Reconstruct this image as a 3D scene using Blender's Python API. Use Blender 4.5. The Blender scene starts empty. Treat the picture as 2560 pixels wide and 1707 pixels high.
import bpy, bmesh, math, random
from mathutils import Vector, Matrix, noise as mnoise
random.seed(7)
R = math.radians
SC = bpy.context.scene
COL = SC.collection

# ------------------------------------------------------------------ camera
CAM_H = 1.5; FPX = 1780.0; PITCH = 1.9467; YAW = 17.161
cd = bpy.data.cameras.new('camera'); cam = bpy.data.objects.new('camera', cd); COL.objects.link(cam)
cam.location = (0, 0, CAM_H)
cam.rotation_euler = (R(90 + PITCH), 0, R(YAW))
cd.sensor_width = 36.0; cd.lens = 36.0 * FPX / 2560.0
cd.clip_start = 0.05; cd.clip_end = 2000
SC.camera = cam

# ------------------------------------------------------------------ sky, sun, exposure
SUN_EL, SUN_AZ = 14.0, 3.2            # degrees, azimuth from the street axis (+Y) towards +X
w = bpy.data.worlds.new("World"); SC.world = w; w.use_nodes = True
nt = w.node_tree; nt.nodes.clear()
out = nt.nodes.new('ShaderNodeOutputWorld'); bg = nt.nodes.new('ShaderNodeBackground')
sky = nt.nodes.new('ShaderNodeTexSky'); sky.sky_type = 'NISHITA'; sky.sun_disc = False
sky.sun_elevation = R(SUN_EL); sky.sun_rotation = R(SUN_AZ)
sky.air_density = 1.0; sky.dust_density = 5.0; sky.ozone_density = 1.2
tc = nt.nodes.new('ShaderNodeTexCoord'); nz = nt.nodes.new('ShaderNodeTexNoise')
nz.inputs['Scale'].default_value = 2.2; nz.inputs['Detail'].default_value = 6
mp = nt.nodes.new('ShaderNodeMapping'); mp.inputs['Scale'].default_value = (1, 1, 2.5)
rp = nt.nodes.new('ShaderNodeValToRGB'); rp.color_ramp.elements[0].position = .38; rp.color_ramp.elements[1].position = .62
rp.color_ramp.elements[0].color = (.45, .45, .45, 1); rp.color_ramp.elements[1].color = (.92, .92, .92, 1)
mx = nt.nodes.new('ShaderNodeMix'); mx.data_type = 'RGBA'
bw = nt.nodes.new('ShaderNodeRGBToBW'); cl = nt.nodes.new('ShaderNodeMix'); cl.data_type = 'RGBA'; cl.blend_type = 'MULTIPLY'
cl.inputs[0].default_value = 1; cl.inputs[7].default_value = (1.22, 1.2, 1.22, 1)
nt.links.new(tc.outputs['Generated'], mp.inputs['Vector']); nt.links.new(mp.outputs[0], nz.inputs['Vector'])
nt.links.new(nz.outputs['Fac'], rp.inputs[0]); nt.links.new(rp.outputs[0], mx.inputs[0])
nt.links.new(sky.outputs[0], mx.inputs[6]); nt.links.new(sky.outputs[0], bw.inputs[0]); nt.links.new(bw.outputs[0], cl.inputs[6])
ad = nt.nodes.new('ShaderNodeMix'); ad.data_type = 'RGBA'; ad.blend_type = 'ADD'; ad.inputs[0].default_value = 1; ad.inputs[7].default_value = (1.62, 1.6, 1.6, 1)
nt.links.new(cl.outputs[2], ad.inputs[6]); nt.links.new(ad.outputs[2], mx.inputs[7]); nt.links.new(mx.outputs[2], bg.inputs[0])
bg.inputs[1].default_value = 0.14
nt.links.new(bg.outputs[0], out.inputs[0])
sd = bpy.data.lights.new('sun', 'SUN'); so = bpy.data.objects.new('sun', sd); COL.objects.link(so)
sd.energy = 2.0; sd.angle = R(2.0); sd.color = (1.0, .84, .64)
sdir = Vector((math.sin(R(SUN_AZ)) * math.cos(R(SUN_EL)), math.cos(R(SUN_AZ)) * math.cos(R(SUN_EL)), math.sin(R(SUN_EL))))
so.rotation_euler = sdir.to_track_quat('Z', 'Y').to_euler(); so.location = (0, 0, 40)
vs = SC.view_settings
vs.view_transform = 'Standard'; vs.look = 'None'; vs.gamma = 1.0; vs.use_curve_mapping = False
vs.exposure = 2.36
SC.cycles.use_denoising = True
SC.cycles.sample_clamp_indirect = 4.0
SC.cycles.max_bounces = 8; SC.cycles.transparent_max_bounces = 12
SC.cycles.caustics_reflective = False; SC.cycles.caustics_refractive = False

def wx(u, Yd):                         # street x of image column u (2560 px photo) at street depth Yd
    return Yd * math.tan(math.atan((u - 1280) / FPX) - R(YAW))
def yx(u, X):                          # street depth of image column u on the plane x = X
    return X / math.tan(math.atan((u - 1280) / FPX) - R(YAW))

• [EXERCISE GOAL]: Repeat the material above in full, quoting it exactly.

• [EXERCISE OUTPUT]:
Reconstruct this image as a 3D scene using Blender's Python API. Use Blender 4.5. The Blender scene starts empty. Treat the picture as 2560 pixels wide and 1707 pixels high.
import bpy, bmesh, math, random
from mathutils import Vector, Matrix, noise as mnoise
random.seed(7)
R = math.radians
SC = bpy.context.scene
COL = SC.collection

# ------------------------------------------------------------------ camera
CAM_H = 1.5; FPX = 1780.0; PITCH = 1.9467; YAW = 17.161
cd = bpy.data.cameras.new('camera'); cam = bpy.data.objects.new('camera', cd); COL.objects.link(cam)
cam.location = (0, 0, CAM_H)
cam.rotation_euler = (R(90 + PITCH), 0, R(YAW))
cd.sensor_width = 36.0; cd.lens = 36.0 * FPX / 2560.0
cd.clip_start = 0.05; cd.clip_end = 2000
SC.camera = cam

# ------------------------------------------------------------------ sky, sun, exposure
SUN_EL, SUN_AZ = 14.0, 3.2            # degrees, azimuth from the street axis (+Y) towards +X
w = bpy.data.worlds.new("World"); SC.world = w; w.use_nodes = True
nt = w.node_tree; nt.nodes.clear()
out = nt.nodes.new('ShaderNodeOutputWorld'); bg = nt.nodes.new('ShaderNodeBackground')
sky = nt.nodes.new('ShaderNodeTexSky'); sky.sky_type = 'NISHITA'; sky.sun_disc = False
sky.sun_elevation = R(SUN_EL); sky.sun_rotation = R(SUN_AZ)
sky.air_density = 1.0; sky.dust_density = 5.0; sky.ozone_density = 1.2
tc = nt.nodes.new('ShaderNodeTexCoord'); nz = nt.nodes.new('ShaderNodeTexNoise')
nz.inputs['Scale'].default_value = 2.2; nz.inputs['Detail'].default_value = 6
mp = nt.nodes.new('ShaderNodeMapping'); mp.inputs['Scale'].default_value = (1, 1, 2.5)
rp = nt.nodes.new('ShaderNodeValToRGB'); rp.color_ramp.elements[0].position = .38; rp.color_ramp.elements[1].position = .62
rp.color_ramp.elements[0].color = (.45, .45, .45, 1); rp.color_ramp.elements[1].color = (.92, .92, .92, 1)
mx = nt.nodes.new('ShaderNodeMix'); mx.data_type = 'RGBA'
bw = nt.nodes.new('ShaderNodeRGBToBW'); cl = nt.nodes.new('ShaderNodeMix'); cl.data_type = 'RGBA'; cl.blend_type = 'MULTIPLY'
cl.inputs[0].default_value = 1; cl.inputs[7].default_value = (1.22, 1.2, 1.22, 1)
nt.links.new(tc.outputs['Generated'], mp.inputs['Vector']); nt.links.new(mp.outputs[0], nz.inputs['Vector'])
nt.links.new(nz.outputs['Fac'], rp.inputs[0]); nt.links.new(rp.outputs[0], mx.inputs[0])
nt.links.new(sky.outputs[0], mx.inputs[6]); nt.links.new(sky.outputs[0], bw.inputs[0]); nt.links.new(bw.outputs[0], cl.inputs[6])
ad = nt.nodes.new('ShaderNodeMix'); ad.data_type = 'RGBA'; ad.blend_type = 'ADD'; ad.inputs[0].default_value = 1; ad.inputs[7].default_value = (1.62, 1.6, 1.6, 1)
nt.links.new(cl.outputs[2], ad.inputs[6]); nt.links.new(ad.outputs[2], mx.inputs[7]); nt.links.new(mx.outputs[2], bg.inputs[0])
bg.inputs[1].default_value = 0.14
nt.links.new(bg.outputs[0], out.inputs[0])
sd = bpy.data.lights.new('sun', 'SUN'); so = bpy.data.objects.new('sun', sd); COL.objects.link(so)
sd.energy = 2.0; sd.angle = R(2.0); sd.color = (1.0, .84, .64)
sdir = Vector((math.sin(R(SUN_AZ)) * math.cos(R(SUN_EL)), math.cos(R(SUN_AZ)) * math.cos(R(SUN_EL)), math.sin(R(SUN_EL))))
so.rotation_euler = sdir.to_track_quat('Z', 'Y').to_euler(); so.location = (0, 0, 40)
vs = SC.view_settings
vs.view_transform = 'Standard'; vs.look = 'None'; vs.gamma = 1.0; vs.use_curve_mapping = False
vs.exposure = 2.36
SC.cycles.use_denoising = True
SC.cycles.sample_clamp_indirect = 4.0
SC.cycles.max_bounces = 8; SC.cycles.transparent_max_bounces = 12
SC.cycles.caustics_reflective = False; SC.cycles.caustics_refractive = False

def wx(u, Yd):                         # street x of image column u (2560 px photo) at street depth Yd
    return Yd * math.tan(math.atan((u - 1280) / FPX) - R(YAW))
def yx(u, X):                          # street depth of image column u on the plane x = X
    return X / math.tan(math.atan((u - 1280) / FPX) - R(YAW))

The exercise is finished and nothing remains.